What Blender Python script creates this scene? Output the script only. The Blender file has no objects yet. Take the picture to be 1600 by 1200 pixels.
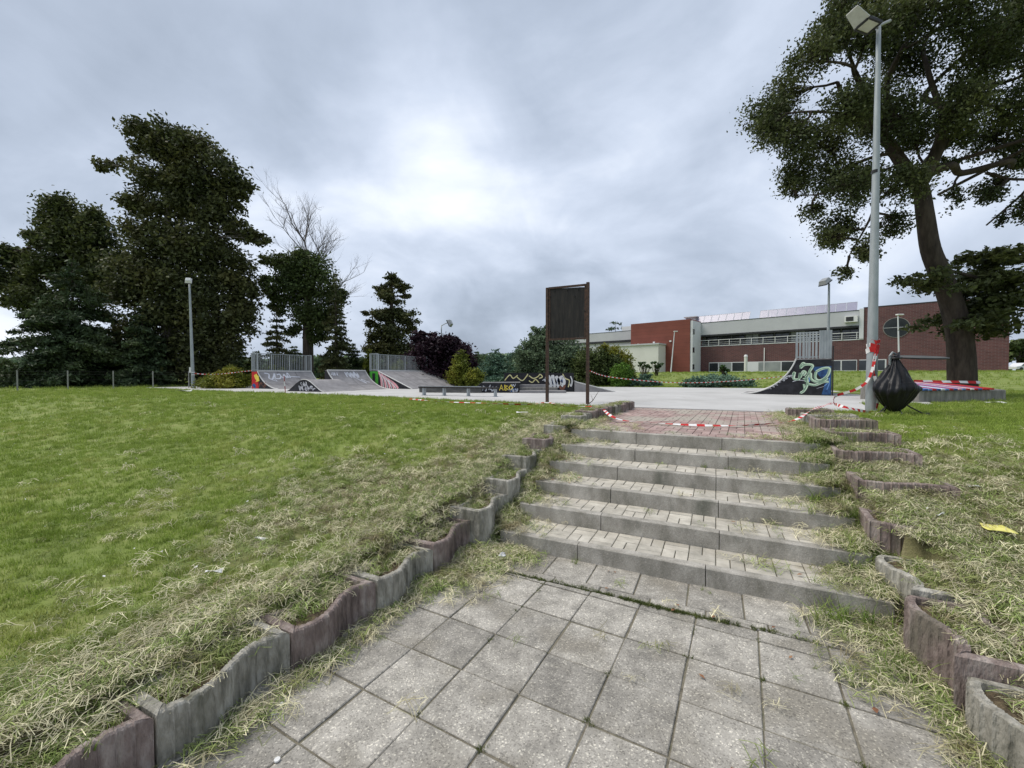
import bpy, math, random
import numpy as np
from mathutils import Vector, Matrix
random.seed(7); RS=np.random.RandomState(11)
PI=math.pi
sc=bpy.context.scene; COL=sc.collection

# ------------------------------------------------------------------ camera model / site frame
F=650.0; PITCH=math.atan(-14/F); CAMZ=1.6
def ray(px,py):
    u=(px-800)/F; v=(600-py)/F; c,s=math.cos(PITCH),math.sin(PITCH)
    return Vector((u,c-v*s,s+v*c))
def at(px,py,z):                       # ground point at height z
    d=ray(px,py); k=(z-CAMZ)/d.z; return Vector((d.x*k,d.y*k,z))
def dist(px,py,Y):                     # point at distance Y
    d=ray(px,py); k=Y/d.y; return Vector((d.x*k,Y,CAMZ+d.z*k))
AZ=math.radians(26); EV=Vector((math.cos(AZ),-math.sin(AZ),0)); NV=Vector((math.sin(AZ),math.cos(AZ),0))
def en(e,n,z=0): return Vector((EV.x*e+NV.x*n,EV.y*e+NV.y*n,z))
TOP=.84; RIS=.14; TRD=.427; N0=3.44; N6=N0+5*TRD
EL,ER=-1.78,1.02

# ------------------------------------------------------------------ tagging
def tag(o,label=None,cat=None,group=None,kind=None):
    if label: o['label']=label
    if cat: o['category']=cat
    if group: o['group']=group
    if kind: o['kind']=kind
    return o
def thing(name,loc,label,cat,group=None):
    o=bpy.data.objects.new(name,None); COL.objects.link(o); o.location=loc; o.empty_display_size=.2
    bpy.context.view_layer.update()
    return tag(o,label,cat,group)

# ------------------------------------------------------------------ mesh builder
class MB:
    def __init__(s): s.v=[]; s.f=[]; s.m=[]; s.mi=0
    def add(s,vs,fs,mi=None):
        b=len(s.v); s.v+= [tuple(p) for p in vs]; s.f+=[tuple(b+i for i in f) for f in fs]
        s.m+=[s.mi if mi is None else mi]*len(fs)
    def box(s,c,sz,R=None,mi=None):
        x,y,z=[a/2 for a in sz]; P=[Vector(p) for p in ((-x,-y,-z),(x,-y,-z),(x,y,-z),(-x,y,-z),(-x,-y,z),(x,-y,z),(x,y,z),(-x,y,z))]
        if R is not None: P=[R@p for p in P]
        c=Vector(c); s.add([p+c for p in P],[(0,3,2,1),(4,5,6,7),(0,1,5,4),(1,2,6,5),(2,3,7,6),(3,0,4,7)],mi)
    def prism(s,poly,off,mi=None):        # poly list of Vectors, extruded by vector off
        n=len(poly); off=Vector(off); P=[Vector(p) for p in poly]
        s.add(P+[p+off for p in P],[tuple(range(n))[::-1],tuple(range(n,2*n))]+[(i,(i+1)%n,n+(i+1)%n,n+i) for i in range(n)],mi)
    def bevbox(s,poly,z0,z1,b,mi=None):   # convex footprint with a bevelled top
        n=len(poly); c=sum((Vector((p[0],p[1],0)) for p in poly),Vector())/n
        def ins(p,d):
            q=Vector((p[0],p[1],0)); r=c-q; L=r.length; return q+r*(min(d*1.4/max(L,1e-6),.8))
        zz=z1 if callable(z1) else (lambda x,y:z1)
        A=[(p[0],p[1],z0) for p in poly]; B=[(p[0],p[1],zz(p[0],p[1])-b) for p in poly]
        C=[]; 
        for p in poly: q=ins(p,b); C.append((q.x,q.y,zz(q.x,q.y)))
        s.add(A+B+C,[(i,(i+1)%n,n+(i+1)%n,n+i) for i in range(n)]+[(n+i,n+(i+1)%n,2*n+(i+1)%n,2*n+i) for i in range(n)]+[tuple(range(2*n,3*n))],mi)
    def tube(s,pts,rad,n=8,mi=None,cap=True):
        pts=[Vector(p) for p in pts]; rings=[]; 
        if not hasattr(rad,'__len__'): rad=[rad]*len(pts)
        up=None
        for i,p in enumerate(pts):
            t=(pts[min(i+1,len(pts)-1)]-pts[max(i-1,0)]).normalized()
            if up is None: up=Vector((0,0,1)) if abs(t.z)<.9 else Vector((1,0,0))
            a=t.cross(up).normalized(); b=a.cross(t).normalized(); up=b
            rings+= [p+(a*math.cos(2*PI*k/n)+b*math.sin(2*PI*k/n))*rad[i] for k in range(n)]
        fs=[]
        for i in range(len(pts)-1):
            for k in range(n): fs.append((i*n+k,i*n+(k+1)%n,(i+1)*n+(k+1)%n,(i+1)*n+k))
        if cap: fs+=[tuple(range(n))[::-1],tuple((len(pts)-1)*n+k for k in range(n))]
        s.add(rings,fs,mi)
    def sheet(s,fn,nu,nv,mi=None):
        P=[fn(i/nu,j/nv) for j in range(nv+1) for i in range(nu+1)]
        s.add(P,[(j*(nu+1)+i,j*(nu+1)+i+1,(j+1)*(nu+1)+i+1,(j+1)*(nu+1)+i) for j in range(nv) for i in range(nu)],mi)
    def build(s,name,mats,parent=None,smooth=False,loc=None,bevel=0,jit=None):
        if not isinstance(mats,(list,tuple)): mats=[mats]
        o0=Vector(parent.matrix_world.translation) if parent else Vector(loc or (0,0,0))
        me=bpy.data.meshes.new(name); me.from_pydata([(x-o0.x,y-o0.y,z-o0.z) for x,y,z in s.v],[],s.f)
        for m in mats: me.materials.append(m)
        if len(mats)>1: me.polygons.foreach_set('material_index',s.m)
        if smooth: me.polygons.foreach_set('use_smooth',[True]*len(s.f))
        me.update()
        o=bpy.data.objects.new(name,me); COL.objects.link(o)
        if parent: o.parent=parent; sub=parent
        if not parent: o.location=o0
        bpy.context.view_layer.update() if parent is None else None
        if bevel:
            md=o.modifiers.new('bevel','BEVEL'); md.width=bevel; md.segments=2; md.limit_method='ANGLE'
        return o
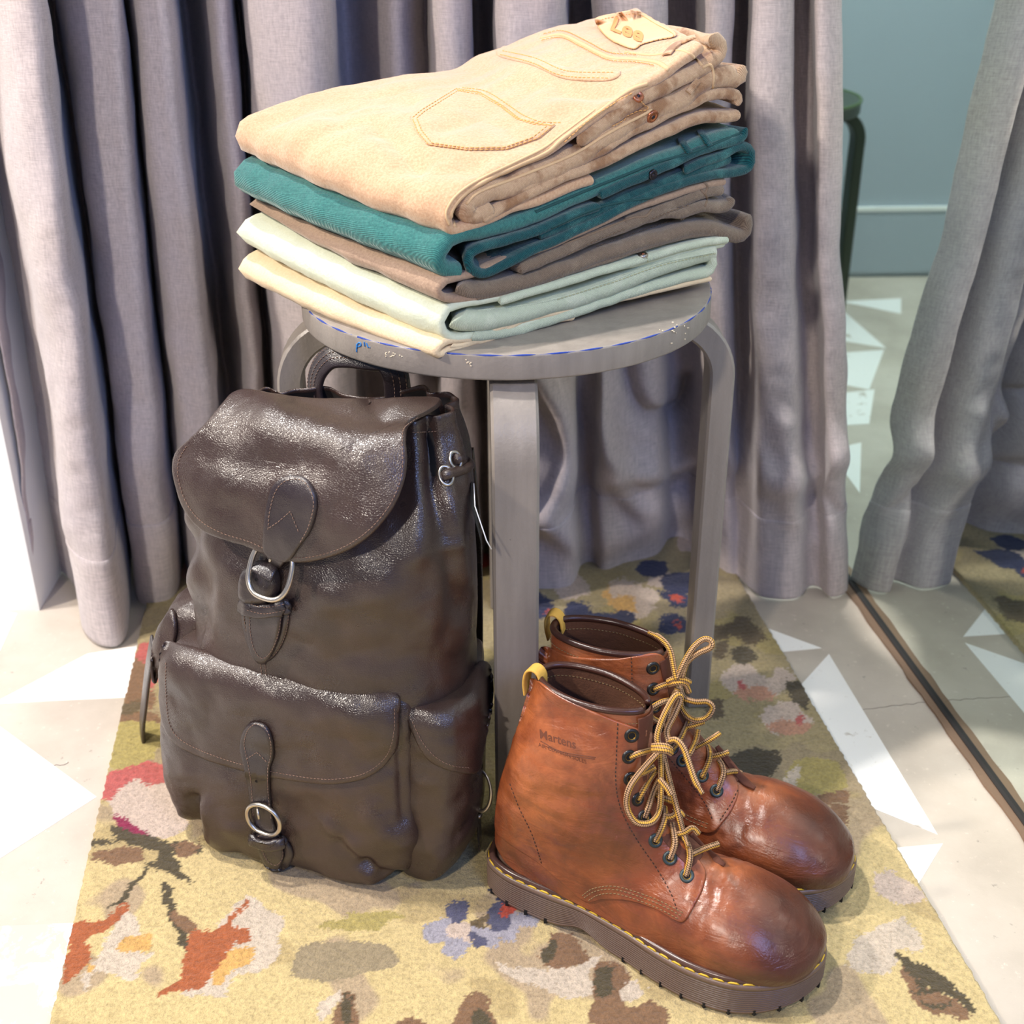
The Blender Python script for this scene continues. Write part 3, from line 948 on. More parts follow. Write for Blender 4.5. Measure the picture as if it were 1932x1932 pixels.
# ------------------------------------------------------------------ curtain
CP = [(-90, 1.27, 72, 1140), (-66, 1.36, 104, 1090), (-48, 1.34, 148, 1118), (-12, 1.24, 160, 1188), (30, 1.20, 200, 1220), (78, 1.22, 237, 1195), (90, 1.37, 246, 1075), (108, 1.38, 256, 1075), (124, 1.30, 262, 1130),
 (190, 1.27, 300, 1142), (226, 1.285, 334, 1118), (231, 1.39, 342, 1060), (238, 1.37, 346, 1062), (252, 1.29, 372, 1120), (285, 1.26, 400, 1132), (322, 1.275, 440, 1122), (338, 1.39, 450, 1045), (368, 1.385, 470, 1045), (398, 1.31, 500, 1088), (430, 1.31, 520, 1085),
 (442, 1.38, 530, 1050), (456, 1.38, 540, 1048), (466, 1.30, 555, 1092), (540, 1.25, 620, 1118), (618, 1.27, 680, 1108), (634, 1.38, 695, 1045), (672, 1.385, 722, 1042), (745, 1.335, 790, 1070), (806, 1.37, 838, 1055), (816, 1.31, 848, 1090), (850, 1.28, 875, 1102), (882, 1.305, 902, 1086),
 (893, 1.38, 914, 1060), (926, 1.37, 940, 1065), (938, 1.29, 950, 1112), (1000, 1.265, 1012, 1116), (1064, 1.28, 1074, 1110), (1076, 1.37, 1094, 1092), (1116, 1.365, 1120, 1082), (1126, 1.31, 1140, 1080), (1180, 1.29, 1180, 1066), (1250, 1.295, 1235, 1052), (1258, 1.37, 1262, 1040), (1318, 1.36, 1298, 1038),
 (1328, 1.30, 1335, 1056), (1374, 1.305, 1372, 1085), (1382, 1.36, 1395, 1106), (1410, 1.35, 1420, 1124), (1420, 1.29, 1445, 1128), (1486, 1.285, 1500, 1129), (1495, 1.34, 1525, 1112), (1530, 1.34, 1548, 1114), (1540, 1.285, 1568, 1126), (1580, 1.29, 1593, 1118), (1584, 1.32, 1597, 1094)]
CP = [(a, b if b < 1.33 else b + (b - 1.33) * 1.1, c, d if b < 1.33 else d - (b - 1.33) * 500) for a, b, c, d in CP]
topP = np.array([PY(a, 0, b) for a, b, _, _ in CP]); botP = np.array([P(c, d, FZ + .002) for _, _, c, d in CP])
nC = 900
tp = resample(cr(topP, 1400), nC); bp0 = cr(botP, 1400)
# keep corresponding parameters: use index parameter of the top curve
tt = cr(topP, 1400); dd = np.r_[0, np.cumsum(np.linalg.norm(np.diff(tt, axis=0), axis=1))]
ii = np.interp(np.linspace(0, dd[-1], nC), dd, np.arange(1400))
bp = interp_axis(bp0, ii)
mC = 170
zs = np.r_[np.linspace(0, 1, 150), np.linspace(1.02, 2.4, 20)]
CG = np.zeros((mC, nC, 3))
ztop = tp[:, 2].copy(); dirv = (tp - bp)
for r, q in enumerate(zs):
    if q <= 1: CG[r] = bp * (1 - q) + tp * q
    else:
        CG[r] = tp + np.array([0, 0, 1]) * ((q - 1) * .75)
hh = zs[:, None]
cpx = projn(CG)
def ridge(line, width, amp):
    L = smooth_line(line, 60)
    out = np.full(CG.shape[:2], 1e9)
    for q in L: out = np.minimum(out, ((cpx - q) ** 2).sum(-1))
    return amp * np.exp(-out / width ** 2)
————
§ **WHAT THE TASK REQUIRES**
Set the lines above down again, word for word, from the first through the one containing "sc=bpy.context.scene; COL=sc.collection"; pictures excluded.

§ **ANSWER TO THIS EXERCISE**
What Blender Python script creates this scene? Output the script only. The Blender file has no objects yet. Take the picture to be 1600 by 1200 pixels.
import bpy, math, random
import numpy as np
from mathutils import Vector, Matrix
random.seed(7); RS=np.random.RandomState(11)
PI=math.pi
sc=bpy.context.scene; COL=sc.collection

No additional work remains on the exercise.